**The problem:** Please repeat, exactly and with nothing added, the lines running from the line that contains "M_PLATF, plat, smooth=0)" to the line that contains "0.578), PT(0.0, 0.580)])", both lines included.

-- Start Material provided --

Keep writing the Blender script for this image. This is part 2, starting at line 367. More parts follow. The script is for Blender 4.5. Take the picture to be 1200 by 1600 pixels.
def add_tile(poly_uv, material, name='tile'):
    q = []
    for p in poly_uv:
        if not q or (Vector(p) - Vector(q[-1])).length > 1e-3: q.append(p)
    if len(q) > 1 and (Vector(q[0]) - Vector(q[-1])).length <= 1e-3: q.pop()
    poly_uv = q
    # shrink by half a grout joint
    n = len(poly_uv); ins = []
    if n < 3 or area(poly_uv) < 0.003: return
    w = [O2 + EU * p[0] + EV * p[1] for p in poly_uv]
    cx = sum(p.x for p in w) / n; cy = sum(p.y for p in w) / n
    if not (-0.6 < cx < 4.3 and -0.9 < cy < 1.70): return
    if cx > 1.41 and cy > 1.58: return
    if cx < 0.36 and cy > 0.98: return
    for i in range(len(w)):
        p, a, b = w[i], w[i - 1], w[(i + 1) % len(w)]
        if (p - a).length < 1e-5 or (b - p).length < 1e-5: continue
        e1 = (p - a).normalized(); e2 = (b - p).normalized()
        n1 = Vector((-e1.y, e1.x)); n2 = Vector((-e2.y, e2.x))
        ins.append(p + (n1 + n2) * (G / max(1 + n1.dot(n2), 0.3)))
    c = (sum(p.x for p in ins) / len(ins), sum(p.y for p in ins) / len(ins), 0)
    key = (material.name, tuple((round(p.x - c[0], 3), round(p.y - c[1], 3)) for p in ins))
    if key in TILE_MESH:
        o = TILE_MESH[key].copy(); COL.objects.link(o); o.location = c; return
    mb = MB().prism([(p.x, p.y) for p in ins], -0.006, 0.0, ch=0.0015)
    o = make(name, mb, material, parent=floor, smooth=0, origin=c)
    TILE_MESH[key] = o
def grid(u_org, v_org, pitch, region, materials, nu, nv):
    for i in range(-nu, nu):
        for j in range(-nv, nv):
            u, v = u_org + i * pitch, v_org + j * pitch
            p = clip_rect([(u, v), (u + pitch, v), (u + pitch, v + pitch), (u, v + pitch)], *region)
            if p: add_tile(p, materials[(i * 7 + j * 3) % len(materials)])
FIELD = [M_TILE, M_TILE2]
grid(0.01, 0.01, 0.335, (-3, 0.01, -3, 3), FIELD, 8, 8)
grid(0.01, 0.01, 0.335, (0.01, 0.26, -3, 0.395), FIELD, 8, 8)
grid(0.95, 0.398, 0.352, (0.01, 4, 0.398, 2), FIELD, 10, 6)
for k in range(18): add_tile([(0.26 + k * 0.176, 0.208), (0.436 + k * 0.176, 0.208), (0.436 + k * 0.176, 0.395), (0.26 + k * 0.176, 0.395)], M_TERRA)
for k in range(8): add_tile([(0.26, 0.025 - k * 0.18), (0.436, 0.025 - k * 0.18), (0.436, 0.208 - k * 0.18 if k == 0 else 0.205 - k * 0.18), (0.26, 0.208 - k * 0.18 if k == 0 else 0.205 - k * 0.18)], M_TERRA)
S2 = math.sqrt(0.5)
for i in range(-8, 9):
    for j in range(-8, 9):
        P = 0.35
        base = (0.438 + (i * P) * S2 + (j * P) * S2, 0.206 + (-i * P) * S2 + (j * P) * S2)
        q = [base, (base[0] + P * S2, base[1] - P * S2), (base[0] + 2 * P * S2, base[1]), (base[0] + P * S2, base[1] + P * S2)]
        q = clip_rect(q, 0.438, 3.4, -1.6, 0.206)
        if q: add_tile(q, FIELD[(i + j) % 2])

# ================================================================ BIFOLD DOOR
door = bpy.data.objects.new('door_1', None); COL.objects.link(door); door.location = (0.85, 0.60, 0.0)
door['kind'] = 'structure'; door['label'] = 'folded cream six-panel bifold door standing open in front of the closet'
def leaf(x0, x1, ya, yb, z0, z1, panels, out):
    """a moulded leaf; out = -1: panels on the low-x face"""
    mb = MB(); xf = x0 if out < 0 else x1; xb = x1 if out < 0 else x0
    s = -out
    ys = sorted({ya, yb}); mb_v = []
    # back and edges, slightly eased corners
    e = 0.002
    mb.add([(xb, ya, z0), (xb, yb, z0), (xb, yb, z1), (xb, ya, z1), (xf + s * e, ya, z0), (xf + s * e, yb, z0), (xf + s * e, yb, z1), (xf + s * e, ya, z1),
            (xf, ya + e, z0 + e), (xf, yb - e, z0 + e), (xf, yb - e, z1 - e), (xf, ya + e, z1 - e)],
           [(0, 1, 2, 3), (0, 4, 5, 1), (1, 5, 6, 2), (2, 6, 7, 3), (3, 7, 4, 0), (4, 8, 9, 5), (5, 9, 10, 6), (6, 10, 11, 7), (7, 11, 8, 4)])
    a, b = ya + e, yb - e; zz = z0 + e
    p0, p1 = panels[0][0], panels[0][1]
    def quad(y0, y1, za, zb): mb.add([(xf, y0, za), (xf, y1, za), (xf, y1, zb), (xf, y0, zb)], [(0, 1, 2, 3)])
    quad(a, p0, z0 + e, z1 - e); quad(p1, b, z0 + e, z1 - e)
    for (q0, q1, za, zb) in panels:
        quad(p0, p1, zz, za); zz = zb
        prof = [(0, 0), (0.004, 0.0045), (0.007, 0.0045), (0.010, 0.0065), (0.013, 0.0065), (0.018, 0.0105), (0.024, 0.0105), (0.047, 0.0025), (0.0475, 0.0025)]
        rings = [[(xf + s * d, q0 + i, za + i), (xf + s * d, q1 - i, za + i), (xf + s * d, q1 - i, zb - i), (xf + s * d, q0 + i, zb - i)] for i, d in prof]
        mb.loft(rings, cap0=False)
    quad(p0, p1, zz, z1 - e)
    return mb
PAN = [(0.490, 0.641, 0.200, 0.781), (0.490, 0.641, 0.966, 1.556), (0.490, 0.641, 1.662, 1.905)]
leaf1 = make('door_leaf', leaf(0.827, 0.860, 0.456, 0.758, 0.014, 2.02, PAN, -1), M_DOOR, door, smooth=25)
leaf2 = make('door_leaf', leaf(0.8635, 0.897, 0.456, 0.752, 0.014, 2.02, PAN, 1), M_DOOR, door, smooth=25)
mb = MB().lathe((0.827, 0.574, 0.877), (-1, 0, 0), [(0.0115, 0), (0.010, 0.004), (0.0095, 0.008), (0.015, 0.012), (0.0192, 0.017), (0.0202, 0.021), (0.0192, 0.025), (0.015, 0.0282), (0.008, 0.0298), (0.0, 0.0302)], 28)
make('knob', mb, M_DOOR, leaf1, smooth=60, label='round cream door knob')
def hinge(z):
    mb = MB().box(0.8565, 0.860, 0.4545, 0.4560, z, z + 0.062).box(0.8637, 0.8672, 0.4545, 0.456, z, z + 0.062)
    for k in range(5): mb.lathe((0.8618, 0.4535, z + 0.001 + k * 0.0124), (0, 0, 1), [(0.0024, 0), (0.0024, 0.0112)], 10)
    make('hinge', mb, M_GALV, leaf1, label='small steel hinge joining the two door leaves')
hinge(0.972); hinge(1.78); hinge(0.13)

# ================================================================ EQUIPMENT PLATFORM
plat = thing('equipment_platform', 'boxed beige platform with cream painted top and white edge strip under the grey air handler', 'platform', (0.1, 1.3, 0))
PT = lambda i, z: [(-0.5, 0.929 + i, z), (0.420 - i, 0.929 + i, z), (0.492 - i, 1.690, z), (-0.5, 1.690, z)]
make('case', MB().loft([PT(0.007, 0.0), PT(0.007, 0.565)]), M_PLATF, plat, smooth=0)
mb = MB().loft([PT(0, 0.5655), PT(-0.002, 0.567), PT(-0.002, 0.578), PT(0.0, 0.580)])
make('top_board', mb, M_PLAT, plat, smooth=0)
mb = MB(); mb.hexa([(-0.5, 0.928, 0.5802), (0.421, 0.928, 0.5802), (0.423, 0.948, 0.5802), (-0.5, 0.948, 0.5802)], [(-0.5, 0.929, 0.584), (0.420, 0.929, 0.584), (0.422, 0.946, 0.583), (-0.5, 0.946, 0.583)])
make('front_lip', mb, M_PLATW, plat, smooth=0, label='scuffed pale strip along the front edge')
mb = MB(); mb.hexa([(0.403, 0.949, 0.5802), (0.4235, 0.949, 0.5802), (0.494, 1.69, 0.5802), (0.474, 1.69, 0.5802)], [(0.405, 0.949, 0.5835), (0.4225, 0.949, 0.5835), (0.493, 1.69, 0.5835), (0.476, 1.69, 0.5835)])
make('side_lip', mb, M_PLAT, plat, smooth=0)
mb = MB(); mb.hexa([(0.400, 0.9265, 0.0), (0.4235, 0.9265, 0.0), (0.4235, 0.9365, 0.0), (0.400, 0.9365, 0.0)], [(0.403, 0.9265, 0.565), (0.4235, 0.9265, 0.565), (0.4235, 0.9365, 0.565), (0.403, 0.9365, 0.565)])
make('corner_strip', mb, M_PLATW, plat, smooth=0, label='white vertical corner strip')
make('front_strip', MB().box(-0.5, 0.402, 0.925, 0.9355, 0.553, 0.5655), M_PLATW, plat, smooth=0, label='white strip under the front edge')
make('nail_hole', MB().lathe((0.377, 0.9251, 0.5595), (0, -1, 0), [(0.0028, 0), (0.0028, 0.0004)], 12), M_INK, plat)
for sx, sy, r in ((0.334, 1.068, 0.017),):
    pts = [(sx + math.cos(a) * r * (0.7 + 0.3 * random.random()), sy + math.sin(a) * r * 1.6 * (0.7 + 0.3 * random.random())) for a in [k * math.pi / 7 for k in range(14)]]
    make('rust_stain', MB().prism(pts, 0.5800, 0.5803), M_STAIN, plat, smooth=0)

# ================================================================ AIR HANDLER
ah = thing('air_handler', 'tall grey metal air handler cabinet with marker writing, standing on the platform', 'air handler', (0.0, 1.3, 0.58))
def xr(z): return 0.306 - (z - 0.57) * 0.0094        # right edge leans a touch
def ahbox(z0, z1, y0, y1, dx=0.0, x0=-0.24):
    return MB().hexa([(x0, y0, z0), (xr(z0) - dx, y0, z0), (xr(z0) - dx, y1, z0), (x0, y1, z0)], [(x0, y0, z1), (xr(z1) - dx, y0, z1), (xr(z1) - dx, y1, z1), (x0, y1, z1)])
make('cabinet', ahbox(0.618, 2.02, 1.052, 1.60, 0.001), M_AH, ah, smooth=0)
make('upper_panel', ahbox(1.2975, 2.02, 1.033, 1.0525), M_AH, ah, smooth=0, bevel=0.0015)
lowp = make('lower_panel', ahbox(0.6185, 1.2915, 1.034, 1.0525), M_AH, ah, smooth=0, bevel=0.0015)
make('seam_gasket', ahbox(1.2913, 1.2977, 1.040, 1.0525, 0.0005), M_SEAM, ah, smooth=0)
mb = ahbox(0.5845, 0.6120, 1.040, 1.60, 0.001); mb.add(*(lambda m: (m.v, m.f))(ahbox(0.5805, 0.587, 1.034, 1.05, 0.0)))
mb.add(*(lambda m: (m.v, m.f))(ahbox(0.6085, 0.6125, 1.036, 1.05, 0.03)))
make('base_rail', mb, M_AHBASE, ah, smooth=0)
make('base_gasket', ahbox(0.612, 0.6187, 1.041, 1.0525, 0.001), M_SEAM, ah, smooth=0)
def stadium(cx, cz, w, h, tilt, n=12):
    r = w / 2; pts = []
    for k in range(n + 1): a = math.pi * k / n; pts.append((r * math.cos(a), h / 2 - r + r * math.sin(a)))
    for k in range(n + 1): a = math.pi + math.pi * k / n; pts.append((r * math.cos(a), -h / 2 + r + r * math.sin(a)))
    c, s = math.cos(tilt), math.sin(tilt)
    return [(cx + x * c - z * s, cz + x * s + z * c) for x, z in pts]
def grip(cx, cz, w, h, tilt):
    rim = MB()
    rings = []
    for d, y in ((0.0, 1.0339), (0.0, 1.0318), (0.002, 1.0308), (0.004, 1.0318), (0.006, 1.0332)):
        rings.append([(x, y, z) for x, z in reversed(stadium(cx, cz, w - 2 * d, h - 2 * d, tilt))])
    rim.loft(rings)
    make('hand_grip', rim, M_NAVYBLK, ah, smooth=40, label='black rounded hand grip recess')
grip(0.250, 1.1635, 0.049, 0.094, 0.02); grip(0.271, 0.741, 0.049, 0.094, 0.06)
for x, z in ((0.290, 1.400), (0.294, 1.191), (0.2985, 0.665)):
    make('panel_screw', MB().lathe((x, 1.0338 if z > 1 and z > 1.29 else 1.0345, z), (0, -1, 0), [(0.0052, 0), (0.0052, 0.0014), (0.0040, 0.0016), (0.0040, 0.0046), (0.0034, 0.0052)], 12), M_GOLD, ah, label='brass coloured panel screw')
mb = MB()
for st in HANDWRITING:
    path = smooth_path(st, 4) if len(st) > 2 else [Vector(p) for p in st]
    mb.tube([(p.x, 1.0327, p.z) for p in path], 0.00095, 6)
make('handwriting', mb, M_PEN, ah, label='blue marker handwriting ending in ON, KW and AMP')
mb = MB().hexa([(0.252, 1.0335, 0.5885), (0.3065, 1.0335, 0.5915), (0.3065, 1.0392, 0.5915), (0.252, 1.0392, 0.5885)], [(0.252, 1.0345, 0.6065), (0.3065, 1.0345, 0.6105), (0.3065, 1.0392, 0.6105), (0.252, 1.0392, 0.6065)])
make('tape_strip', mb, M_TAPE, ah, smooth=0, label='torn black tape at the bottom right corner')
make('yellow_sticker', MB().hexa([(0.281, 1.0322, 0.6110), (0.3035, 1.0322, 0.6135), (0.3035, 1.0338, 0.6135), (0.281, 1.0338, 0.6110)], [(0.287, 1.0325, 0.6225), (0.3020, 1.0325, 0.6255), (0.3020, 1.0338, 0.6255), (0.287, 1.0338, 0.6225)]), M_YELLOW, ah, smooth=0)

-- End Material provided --

**Answer below:**
make('case', MB().loft([PT(0.007, 0.0), PT(0.007, 0.565)]), M_PLATF, plat, smooth=0)
mb = MB().loft([PT(0, 0.5655), PT(-0.002, 0.567), PT(-0.002, 0.578), PT(0.0, 0.580)])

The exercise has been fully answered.